In the first post in this series I discussed the enormous growth of the DBMS market in the past 5 years, culminating in a 22.3% rise to nearly $80B in 2021. Then I looked at the nonrelational DBMS pureplay vendors (Aerospike, Couchbase, Datastax, Intersystems, Marklogic, MongoDB, Neo4j and Redis), noting their substantial contribution of $2.3B. Most (75%) of this revenue is attributable to: MongoDB, Intersystems and MarkLogic.

But the pureplays do not tell the big story. Overall, Gartner’s estimate of nonrelational DBMS revenue amounted to $14.8B, or 19% of the DBMS market – up from 8% in 2017. And one vendor dramatically dominates the nonrelational DBMS revenue picture: Amazon Web Services, with $6.4B – over 43% of the total. Google is next with $2.8B – a healthy 18.6%. The next three vendors: Alibaba, MongoDB and Cloudera, collectively contributed another $2.5B and all the remaining vendors another $3.1B.
This remarkable dominance reflects the core trend discussed earlier – the cloud is driving new use cases, and new vendors, to the top of the charts. Much of that activity is happening in nonrelational offerings, and the Cloud DBMS revenue leader – AWS – is making the most of it.
Some of the largest DBMS vendors have been slow to make an impact here: Microsoft crossed the $500M mark with $528M in 2021; IBM is lagging far behind at $52M, and Oracle comes farther down the chart at $27M. But all are now offering nonrelational services in the cloud, pushing:
- MongoDB competitors (featuring compatible, if lagging, APIs)
- Hadoop plays looking to capture some of Cloudera’s $810M
- Cassandra competitors targeting Datastax’ $178M
- search offerings
- graph and
- key-value stores
Not all the players have offerings in all the categories, but their portfolios will expand. In the cloud, it is a portfolio game: customers want choices, and all the vendors are gearing up to give it to them. Collectively, all these participants can be expected to pick up some market share, and the cloud platform providers can be expected to play the biggest role, as Google already has. I expect to see Alibaba ($862M), Huawei ($542M) and Microsoft continue to make strong strides, and IBM and Oracle to pick up the pace.
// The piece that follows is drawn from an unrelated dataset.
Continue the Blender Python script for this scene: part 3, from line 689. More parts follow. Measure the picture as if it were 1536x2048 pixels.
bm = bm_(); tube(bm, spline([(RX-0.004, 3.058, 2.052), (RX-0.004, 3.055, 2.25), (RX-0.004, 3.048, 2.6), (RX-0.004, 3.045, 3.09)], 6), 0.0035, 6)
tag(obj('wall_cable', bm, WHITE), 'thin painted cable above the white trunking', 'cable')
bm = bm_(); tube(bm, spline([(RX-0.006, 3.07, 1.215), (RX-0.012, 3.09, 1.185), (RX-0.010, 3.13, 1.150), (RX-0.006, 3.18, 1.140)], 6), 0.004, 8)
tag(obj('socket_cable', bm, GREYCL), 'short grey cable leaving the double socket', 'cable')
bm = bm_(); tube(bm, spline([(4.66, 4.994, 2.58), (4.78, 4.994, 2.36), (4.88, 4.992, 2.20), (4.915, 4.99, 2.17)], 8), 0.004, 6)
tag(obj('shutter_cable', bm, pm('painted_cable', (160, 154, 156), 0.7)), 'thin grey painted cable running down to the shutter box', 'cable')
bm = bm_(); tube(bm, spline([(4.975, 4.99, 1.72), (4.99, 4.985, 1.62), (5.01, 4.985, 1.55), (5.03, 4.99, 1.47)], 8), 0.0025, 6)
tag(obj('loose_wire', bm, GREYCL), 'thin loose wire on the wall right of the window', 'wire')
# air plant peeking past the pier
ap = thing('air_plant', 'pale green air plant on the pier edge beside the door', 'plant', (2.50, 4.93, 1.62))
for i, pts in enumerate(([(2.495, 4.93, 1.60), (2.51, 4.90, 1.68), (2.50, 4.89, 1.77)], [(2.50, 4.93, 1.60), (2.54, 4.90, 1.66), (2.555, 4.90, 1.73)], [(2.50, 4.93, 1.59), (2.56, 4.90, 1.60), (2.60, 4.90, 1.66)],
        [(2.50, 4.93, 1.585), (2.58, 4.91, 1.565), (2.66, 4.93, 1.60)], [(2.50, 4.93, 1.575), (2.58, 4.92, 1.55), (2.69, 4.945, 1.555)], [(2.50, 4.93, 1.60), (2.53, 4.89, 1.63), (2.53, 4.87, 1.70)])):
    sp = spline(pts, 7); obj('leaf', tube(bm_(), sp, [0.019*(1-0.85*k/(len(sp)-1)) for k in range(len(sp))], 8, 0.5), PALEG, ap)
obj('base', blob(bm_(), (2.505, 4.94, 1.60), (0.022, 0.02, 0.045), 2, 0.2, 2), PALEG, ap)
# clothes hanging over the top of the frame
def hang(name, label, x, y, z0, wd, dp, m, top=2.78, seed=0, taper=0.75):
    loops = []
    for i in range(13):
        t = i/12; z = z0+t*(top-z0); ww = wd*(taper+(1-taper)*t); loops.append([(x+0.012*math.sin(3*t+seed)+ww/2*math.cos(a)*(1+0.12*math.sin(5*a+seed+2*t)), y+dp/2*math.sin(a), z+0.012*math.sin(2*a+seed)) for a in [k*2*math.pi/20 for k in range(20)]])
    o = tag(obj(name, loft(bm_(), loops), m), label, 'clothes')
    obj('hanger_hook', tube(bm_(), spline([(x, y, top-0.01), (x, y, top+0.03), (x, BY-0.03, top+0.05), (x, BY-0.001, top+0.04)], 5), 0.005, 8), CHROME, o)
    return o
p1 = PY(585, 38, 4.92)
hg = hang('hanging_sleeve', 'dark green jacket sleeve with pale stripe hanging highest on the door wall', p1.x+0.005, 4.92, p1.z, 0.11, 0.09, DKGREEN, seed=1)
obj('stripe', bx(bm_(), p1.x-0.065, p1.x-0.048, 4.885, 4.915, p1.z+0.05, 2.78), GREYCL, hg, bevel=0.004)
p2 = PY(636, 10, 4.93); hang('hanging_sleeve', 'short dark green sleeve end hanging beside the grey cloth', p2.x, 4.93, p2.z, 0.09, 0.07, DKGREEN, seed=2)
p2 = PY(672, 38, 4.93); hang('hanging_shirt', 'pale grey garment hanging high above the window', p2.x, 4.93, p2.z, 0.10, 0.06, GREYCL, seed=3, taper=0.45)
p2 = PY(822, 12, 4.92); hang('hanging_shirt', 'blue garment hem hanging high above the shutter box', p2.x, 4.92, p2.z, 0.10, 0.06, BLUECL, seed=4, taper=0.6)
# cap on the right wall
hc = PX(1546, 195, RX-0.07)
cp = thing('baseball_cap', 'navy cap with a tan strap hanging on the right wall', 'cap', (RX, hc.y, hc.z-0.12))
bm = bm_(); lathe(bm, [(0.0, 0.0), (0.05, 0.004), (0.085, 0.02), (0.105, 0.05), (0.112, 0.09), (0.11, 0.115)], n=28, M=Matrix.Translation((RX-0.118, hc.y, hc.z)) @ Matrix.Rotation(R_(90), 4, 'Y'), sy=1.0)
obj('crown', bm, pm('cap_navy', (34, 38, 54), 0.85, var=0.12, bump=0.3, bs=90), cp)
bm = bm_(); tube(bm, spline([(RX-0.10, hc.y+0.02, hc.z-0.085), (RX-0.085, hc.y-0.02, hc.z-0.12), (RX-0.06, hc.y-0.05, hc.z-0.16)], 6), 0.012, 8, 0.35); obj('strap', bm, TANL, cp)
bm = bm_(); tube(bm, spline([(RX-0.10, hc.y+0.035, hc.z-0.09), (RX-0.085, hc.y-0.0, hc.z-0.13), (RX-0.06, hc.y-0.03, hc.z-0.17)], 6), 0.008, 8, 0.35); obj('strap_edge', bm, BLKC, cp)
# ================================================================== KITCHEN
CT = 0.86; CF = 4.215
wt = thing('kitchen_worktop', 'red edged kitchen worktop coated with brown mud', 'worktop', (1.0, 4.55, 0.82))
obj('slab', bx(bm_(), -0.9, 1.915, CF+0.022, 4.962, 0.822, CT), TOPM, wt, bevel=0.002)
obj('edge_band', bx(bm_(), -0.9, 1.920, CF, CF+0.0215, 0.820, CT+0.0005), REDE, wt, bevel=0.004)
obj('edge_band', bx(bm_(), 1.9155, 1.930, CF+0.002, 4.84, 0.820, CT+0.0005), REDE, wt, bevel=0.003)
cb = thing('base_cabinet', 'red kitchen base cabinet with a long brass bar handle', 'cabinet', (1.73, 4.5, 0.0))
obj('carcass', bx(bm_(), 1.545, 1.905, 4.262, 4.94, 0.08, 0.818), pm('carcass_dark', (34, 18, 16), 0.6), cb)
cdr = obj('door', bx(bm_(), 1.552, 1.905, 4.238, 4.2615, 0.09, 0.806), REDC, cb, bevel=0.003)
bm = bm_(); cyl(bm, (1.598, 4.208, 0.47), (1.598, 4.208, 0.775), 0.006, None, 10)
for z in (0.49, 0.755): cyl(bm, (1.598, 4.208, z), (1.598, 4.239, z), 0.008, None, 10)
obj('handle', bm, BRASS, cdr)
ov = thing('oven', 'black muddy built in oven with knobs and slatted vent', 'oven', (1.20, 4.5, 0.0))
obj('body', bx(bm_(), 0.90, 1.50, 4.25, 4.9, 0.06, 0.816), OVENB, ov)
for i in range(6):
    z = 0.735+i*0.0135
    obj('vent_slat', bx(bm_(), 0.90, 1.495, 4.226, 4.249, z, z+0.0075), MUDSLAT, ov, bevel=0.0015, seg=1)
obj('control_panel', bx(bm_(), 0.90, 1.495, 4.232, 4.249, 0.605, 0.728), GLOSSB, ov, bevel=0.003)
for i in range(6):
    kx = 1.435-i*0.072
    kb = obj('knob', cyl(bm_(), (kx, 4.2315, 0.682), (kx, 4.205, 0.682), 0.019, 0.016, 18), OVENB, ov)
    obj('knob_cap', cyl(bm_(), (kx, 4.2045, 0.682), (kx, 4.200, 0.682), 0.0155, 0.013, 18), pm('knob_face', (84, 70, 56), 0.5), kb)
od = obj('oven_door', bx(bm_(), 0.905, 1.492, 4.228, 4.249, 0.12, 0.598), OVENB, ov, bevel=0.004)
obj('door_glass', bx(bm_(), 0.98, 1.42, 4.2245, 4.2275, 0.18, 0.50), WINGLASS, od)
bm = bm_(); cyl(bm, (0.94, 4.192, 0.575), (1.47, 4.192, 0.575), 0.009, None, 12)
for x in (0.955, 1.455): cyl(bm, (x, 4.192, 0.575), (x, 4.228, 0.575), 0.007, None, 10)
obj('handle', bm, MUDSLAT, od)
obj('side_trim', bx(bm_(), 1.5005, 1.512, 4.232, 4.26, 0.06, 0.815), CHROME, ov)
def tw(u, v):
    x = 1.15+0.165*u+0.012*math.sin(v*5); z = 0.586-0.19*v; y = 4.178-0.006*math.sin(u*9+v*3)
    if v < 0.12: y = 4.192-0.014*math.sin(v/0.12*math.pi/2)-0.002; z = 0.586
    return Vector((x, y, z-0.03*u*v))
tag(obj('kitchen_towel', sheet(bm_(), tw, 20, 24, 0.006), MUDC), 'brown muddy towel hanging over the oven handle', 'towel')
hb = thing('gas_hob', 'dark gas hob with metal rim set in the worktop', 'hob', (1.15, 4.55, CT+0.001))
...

But the leader is in a strong position, and will take some catching. As Amazon begins to tie its portfolio together for operational efficiency and better governance, it will raise the barrier further for its competitors, and can be expected to effectively defend its turf for some time to come. Nonrelational DBMS revenue will continue to grow, and the contest is not very competitive right now.